Without light there is no colour. Sunlight seems to be white light, but it is made up of seven colours: red, orange, yellow green, blue, indigo and violet. When sunlight passes through a prism it spreads out into a rainbow band of these colours, called the spectrum.

When sunlight shines through rain it is split up by the droplets into a rainbow.

And just as sunlight passing through a prism is bent, so is sunlight passing through drops of water. This produces an atmospheric solar spectrum in the sky for all to see: a rainbow.

A rainbow is simply a group of circular or nearly circular arcs of color that appear as a huge arch in the heavens. The raindrops act like miniature prisms, refracting or breaking sunlight into various colors as well as reflecting it to produce the spectrum.

Rainbows are frequently seen in the wake of a rainstorm.

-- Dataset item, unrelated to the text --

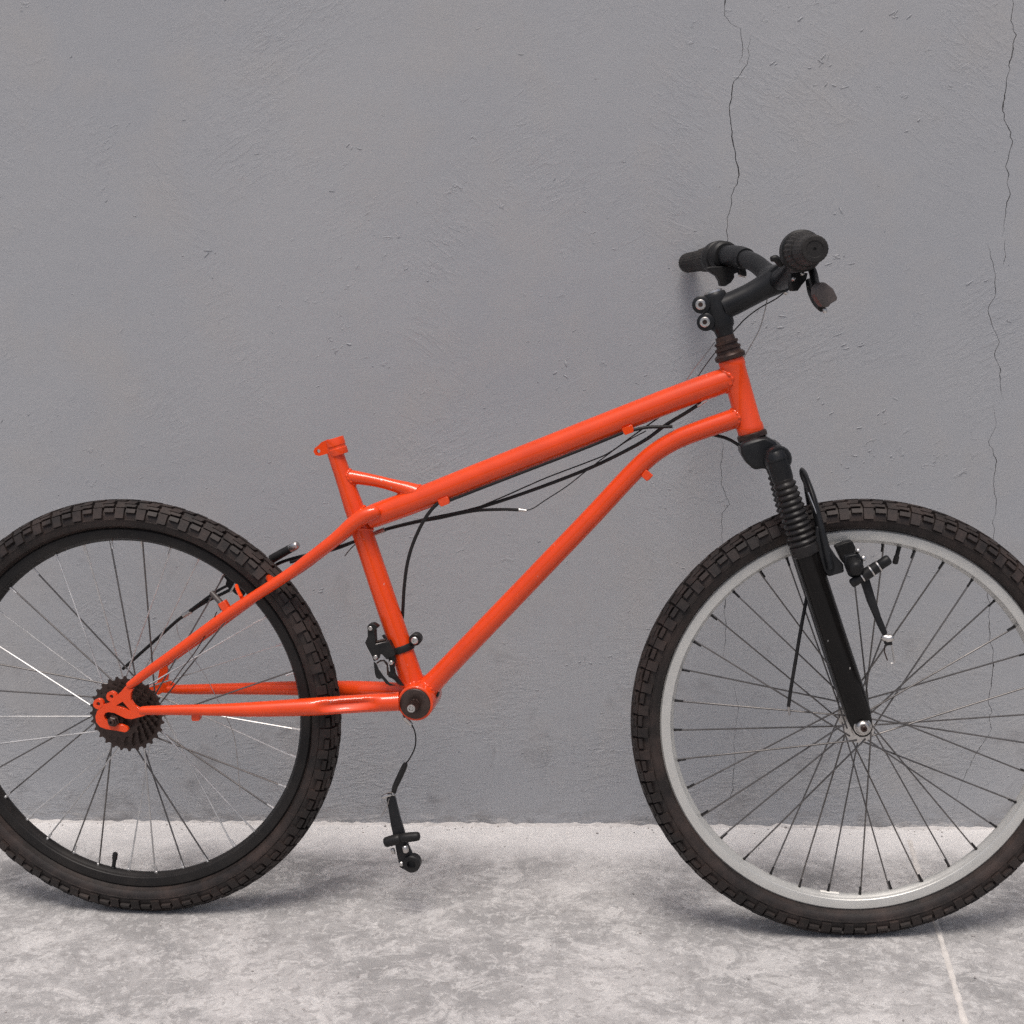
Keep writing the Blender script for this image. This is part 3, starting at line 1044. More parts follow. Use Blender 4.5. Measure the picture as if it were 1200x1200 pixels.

They come when the sunlight breaks through rain clouds.

You can create an artificial rainbow for yourself with a garden hose. Simply stand with your back to the sun and adjust the hose to a fine spray. Rainbows can also be seen against the spray of a waterfall.

A single, or primary, rainbow has red on the outside or top of the bow and blue on the inside. Usually the radius of the arc is equal to about one-fourth of the visible sky, or 42 degrees, to the red. When there are showers nearby, simply look in the part of the sky opposite the sun at a 42-degree angle from your shadow; if there is a rainbow, that is where it will be.

The primary bow is due to light that enters the upper part of the drops and leaves after one internal reflection, so this bow is always brighter than the secondary bow where sunlight is reflected twice within raindrops.

Sometimes a secondary bow forms outside the primary. It will be fainter, with the colors reversed: red on the inside, violet on the outside. The secondary rainbow forms at a 51-degree angle from your shadow; it’s always fainter and usually disappears more quickly than the primary.

The region between the two bows appears relatively dark, for it lacks entirely both the once- and the twice-reflected rays.

There is even evidence for a third or tertiary rainbow that has been seen on rare occasions, and a few observers have even reported seeing quadruple rainbows in which a dim outermost arc had a rippling and pulsating appearance.